■ DIRECTIONS: What is needed is an exact copy of the lines from the one containing "Model this scene" to the one containing "from mathutils import Vector, geometry, noise", both lines included, and no other lines.

■ INFORMATION PROVIDED:
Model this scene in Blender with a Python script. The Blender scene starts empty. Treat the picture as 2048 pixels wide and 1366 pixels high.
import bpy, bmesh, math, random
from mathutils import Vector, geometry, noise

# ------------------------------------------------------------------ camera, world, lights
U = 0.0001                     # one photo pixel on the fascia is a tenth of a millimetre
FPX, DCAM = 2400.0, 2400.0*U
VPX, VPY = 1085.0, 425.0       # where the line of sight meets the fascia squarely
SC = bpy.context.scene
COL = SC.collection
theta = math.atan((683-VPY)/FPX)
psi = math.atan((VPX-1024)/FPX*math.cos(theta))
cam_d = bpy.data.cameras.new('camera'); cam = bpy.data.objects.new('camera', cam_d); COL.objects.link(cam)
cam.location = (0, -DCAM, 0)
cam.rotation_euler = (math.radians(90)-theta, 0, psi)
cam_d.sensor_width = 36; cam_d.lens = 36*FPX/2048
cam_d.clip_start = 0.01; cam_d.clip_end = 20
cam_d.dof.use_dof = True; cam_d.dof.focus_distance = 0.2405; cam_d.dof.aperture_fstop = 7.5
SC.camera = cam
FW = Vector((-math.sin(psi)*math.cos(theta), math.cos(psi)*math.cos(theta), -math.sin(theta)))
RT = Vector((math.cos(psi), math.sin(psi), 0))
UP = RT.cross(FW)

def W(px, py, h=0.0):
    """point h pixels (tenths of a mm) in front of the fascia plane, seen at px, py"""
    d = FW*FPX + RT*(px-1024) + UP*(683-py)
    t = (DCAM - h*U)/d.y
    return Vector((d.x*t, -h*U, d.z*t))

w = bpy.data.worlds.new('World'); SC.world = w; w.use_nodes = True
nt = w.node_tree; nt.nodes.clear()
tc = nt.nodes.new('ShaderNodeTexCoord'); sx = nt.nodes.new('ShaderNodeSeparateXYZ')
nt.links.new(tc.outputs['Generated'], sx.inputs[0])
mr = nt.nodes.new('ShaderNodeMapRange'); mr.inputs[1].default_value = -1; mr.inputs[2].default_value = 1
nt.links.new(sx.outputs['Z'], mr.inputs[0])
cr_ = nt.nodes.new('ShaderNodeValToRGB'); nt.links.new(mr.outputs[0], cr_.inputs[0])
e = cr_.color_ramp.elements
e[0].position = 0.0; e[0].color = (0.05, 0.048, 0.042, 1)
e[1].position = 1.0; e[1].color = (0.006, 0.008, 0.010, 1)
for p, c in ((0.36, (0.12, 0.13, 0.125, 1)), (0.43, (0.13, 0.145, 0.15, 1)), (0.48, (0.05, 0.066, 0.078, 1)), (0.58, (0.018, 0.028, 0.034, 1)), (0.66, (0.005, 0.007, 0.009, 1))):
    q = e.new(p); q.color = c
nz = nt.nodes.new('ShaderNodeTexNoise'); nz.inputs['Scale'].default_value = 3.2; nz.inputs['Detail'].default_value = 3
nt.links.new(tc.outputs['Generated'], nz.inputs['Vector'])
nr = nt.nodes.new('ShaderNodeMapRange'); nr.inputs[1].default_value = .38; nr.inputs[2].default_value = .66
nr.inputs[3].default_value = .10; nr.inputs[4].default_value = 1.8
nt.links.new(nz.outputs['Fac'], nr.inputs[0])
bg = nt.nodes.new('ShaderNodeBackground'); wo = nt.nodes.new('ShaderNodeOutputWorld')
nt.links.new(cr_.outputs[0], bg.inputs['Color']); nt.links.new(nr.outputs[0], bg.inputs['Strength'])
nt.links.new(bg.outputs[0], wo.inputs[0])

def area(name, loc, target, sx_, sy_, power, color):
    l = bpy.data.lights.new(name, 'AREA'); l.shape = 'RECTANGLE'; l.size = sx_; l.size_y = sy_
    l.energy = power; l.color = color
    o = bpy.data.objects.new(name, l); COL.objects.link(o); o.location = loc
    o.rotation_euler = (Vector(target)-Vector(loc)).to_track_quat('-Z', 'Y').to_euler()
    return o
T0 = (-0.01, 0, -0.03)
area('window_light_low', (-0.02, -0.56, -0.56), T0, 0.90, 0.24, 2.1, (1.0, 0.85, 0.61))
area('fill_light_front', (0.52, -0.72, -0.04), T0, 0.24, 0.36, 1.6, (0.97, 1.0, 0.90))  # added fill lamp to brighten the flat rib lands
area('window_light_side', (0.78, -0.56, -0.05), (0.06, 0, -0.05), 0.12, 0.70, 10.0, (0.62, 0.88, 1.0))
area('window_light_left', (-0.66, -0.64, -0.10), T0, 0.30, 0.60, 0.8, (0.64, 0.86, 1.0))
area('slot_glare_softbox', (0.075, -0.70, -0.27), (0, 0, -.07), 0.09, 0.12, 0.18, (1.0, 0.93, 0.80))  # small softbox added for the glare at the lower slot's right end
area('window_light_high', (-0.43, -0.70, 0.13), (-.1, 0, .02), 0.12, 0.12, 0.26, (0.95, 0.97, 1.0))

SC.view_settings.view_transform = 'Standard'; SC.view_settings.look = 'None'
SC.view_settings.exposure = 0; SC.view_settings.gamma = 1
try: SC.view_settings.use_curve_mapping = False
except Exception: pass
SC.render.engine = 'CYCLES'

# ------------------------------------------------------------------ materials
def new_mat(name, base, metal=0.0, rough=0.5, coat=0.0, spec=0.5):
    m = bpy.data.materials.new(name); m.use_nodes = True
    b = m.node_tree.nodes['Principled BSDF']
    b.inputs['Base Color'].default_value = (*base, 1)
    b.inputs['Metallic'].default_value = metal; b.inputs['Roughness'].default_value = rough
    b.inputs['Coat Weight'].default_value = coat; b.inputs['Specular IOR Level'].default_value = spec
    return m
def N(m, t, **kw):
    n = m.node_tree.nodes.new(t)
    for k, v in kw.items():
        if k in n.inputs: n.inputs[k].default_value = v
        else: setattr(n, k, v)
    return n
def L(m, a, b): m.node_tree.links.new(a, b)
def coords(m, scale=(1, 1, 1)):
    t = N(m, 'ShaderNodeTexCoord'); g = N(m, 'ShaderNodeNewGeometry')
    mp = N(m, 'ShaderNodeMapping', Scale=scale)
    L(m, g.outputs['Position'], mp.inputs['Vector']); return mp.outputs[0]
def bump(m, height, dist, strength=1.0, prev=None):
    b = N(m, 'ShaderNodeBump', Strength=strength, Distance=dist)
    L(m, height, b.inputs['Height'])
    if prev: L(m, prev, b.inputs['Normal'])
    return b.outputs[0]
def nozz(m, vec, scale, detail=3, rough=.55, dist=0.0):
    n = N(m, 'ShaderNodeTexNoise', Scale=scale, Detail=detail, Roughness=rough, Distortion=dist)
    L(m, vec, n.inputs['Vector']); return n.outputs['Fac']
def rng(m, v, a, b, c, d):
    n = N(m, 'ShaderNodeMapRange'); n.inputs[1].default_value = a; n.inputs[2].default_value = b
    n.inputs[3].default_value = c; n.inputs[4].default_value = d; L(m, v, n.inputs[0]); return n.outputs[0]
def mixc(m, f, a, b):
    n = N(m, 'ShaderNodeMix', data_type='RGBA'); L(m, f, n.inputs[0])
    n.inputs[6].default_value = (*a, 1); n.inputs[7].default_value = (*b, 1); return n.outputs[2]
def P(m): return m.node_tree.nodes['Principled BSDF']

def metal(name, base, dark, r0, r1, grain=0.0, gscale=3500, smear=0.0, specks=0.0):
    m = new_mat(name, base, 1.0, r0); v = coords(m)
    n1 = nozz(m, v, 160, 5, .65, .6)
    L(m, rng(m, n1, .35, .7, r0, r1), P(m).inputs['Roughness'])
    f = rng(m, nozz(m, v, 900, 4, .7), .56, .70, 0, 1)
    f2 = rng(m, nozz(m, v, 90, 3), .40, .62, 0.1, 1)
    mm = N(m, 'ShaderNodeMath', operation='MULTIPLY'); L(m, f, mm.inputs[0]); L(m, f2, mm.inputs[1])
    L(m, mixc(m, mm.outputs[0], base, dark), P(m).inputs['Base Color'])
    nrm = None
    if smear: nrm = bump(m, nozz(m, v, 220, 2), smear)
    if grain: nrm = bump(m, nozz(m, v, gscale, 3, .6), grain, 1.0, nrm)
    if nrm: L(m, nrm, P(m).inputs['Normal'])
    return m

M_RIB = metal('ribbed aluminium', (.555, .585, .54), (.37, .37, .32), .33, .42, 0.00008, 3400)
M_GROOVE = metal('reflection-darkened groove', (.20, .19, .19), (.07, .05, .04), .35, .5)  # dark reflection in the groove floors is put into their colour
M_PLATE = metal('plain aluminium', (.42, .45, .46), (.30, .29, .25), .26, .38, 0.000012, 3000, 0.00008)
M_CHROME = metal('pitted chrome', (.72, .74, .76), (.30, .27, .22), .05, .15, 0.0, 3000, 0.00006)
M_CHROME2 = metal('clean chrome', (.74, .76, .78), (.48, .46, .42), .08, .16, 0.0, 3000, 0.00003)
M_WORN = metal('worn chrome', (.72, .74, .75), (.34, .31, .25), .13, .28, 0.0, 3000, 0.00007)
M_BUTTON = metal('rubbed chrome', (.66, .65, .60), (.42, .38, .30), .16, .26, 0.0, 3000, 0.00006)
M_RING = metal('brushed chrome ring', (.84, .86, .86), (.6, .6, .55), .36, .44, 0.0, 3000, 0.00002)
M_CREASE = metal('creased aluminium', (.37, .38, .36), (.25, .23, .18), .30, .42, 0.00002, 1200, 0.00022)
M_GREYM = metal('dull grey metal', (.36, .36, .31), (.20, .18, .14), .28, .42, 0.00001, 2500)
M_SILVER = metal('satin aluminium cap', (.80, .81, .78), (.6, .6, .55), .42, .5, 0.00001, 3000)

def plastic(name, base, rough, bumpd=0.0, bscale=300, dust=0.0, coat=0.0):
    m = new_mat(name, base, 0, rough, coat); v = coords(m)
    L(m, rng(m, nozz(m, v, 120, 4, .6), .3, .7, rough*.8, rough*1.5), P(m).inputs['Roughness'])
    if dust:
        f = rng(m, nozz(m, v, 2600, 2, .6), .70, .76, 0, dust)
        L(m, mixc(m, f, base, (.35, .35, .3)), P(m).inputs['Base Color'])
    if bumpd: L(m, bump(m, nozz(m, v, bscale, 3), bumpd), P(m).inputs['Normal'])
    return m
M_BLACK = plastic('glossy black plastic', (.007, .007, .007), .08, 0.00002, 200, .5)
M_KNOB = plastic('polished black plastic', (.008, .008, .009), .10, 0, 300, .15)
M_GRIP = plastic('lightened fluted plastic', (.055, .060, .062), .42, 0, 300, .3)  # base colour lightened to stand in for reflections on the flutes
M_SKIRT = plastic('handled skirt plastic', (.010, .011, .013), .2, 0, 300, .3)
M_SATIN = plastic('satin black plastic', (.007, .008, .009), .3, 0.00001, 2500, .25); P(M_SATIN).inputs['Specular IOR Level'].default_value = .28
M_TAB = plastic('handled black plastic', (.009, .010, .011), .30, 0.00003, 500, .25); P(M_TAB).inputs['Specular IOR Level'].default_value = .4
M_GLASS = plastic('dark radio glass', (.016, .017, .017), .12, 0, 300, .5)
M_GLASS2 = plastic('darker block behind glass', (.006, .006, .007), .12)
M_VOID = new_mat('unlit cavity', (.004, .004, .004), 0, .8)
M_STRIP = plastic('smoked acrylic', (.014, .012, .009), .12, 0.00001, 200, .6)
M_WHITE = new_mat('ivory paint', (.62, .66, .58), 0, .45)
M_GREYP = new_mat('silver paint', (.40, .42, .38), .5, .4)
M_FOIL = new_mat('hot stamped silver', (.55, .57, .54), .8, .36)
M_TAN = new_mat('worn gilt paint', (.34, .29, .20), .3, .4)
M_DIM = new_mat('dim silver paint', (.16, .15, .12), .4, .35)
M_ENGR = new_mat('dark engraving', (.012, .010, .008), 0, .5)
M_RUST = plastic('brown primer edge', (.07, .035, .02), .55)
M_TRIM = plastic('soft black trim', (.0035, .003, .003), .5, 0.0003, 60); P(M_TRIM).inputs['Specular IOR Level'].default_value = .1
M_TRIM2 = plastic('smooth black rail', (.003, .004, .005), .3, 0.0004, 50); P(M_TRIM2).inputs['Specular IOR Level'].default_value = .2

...

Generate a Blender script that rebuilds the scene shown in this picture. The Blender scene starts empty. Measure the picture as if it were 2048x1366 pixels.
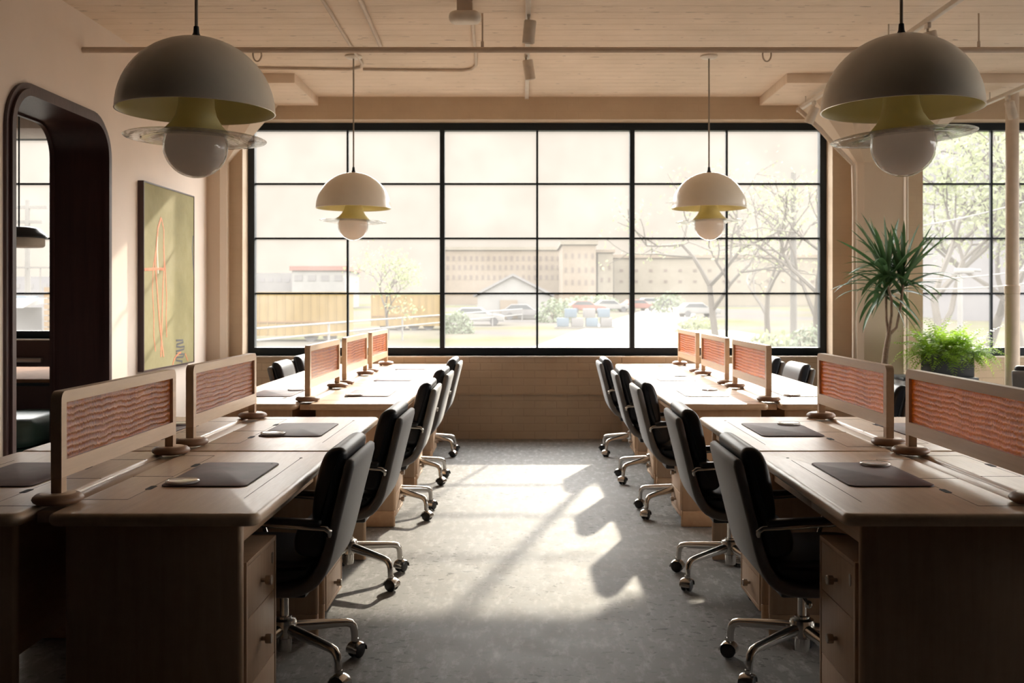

---

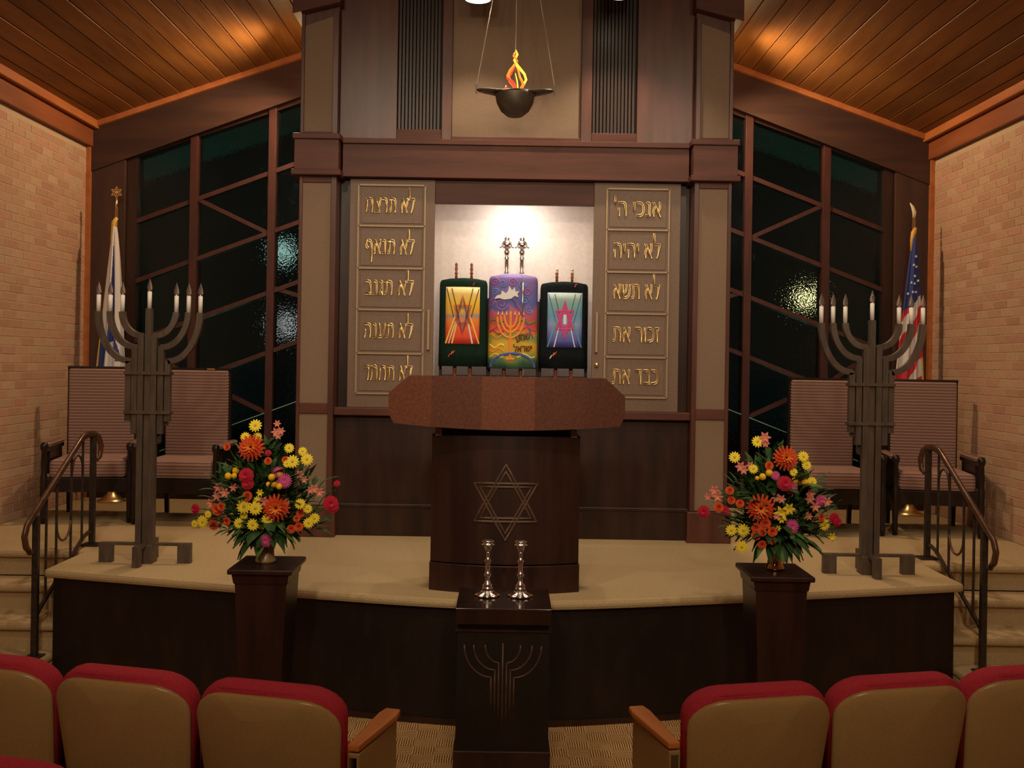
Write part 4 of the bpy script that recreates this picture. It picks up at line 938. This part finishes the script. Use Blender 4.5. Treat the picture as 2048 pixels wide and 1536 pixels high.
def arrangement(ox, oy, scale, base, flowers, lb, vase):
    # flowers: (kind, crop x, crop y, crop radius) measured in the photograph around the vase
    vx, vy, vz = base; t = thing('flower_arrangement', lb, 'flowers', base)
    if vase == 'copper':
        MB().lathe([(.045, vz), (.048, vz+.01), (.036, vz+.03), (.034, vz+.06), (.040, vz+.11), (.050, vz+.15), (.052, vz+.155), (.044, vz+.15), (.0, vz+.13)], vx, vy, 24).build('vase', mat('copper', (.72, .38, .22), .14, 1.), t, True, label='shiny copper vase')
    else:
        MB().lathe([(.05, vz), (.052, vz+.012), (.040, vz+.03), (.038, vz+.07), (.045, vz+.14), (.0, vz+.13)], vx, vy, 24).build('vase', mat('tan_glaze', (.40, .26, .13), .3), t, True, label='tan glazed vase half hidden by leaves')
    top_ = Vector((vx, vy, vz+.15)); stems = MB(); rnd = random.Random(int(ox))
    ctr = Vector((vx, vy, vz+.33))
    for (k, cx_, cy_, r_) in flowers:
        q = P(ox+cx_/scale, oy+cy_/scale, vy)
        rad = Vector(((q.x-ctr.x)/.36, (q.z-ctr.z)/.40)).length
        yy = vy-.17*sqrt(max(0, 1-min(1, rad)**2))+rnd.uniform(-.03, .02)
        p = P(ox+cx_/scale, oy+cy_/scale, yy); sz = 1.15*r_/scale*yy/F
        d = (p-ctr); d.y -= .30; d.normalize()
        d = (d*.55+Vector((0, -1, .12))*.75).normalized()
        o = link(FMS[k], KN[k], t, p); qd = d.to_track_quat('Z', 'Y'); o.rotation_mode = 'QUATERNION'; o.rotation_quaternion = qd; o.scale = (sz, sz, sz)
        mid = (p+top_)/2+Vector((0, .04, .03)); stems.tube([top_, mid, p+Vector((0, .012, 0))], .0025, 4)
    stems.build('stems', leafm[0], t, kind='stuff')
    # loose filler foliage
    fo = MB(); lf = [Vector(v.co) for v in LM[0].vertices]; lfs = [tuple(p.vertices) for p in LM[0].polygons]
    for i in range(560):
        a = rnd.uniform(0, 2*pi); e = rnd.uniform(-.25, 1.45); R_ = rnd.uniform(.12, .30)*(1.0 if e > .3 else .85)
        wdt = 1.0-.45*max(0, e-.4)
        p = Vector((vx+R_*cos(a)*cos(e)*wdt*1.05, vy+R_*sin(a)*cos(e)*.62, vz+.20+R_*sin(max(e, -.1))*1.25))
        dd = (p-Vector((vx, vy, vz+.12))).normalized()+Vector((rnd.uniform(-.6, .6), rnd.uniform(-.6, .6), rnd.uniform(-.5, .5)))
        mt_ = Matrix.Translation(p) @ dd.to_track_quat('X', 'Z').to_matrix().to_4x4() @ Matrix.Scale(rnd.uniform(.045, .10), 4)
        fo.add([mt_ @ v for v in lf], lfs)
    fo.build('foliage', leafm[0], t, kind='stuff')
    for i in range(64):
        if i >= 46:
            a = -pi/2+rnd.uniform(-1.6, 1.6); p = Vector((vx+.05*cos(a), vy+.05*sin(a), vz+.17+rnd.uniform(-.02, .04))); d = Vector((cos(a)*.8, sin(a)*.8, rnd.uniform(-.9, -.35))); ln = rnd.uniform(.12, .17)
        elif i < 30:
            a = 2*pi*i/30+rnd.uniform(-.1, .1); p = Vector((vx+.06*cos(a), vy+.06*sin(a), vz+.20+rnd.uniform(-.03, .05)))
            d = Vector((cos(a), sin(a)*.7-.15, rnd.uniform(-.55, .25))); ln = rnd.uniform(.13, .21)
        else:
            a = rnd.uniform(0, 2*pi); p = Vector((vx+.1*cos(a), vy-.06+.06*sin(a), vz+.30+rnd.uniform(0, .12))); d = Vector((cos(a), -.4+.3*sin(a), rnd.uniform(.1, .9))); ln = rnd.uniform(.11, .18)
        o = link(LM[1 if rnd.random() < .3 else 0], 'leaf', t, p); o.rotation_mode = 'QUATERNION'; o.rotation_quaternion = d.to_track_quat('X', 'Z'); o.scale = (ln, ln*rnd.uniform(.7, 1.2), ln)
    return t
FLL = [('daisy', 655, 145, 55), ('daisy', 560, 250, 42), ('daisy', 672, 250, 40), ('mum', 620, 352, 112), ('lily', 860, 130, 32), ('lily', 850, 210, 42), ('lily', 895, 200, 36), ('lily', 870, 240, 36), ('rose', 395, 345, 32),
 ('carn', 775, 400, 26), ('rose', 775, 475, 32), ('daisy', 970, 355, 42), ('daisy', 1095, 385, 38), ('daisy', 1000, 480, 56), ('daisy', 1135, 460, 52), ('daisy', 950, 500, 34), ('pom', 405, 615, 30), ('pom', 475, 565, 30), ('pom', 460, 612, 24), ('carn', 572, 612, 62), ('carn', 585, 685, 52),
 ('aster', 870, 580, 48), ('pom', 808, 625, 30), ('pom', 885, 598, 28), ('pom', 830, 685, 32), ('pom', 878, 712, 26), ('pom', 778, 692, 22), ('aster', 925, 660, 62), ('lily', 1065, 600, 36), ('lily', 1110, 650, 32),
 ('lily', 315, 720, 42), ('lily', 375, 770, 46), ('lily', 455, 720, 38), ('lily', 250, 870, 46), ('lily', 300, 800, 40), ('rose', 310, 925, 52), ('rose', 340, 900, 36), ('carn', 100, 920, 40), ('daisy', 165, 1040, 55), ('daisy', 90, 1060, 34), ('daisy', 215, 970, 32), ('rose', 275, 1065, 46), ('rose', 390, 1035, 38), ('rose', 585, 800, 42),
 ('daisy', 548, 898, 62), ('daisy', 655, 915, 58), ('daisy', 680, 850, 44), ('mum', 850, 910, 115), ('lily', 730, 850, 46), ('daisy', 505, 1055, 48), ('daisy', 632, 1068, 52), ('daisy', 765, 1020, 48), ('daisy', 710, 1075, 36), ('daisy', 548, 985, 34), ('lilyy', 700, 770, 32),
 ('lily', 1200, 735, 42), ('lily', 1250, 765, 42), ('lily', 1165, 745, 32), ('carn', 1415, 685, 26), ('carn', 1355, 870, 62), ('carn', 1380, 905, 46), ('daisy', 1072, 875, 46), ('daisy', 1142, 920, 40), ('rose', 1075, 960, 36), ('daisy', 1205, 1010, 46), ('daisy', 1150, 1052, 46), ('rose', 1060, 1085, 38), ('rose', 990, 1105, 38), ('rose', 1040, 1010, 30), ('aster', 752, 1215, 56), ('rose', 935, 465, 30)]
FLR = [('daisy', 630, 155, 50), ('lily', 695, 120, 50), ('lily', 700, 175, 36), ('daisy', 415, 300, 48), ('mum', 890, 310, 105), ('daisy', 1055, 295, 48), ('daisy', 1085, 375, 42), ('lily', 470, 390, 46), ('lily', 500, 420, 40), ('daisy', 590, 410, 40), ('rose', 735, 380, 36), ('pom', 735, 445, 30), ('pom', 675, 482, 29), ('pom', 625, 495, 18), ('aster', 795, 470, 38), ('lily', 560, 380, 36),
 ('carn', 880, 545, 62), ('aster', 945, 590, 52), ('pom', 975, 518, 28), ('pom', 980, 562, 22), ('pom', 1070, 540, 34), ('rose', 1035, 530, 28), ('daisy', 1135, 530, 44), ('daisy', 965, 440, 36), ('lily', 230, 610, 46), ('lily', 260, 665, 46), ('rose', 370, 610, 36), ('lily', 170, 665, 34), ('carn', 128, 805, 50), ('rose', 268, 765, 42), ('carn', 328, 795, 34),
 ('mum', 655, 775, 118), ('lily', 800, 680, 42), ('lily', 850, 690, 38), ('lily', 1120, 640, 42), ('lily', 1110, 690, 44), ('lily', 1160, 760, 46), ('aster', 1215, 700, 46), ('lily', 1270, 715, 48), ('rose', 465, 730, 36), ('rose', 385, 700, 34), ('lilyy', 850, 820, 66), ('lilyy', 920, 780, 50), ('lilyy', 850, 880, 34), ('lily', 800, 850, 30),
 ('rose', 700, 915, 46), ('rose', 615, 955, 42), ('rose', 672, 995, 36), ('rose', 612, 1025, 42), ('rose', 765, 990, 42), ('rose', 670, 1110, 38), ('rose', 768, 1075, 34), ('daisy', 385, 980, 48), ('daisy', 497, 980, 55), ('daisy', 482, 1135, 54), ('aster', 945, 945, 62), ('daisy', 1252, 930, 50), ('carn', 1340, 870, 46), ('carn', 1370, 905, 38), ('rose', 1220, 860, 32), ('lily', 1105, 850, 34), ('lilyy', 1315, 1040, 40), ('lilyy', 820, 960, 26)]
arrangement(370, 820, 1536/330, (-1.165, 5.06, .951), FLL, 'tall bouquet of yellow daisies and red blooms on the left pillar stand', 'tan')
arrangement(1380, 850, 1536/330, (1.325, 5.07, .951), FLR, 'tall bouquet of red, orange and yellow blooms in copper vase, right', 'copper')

■ TASK OUTPUT:
Model this scene in Blender with a Python script. The Blender scene starts empty. Treat the picture as 2048 pixels wide and 1366 pixels high.
import bpy, bmesh, math, random
from mathutils import Vector, geometry, noise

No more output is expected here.